Par de ces hasards nécessaires, il rencontrera Stéphane Grappelli, issu lui de l’émigration italienne – et la chasse aux Italiens est un sport très couru dans ces années-là -, et le couple se formera donnant à l’un et à l’autre ce qui lui manquait, le petit quelque chose qui fait toute la différence et qui est indéfinissable. Avec son frère, « Nin-Nin » et Louis Vola à la contrebasse (le plus souvent) et une deuxième guitare, il créera ce nouveau son qui allait révolutionner tout le monde du jazz et au-delà. Partout dans le monde, des quintets de ce style allaient naître, en Norvège comme aux Etats-Unis. Ces quintets n’ont pas disparu. Tous les ans – je ne sais si les rencontres existent encore – un club abritait, aux Etats-Unis, les rencontres de ces quintets.
Les grands guitaristes du bebop – comme ceux du blues, BB King en particulier – diront tout ce qu’ils doivent à Django. A son tour, en 1953, avant de mourir brutalement cette année-là, il s’abreuvera au bebop retrouvant une nouvelle jeunesse à la guitare électrique, avec des jeunes turcs de la scène du jazz. Des faces un peu trop oubliées, « Deccaphonie » en particulier » ou « La flèche d’or », un des premiers thèmes en modal avant même Miles Davis. Cette partie de sa carrière est souvent laissée de côté. Dommage, elle permettrait peut-être de sortir de la répétition actuelle appelée « Jazz Manouche ». Le concours de « qui jouera plus vite que son ombre », plus exactement l’ombre de Django est toujours ouvert. Parce que, comme le fait remarquer l’anthropologue Patrick Williams,1 Django a laissé un héritage mais pas de patrimoine à faire fructifier. Se situer dans le dit « jazz manouche » – en fait il faudrait écrire le jazz Django – c’est reprendre la manière de phraser de Django et ses compositions. Rien avant lui ne permet de distinguer cette tradition. Il en est le seul initiateur.

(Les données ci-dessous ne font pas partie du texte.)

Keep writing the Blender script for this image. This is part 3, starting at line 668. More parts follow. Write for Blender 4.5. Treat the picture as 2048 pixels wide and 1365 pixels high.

Pendant la guerre, la deuxième, il créera une nouvelle dimension en rupture avec le jazz manouche qui restera latente. Cette période fait partie de la mémoire oubliée.
S’attaquer aux Roms, c’est s’attaquer à cette tradition considérée dans le monde entier comme française !
Nicolas BENIES.
(1) Voir son dernier ouvrage paru, écrit en collaboration avec Jean Jamin, « Une anthropologie du jazz », éditions du CNRS, Paris, 2010.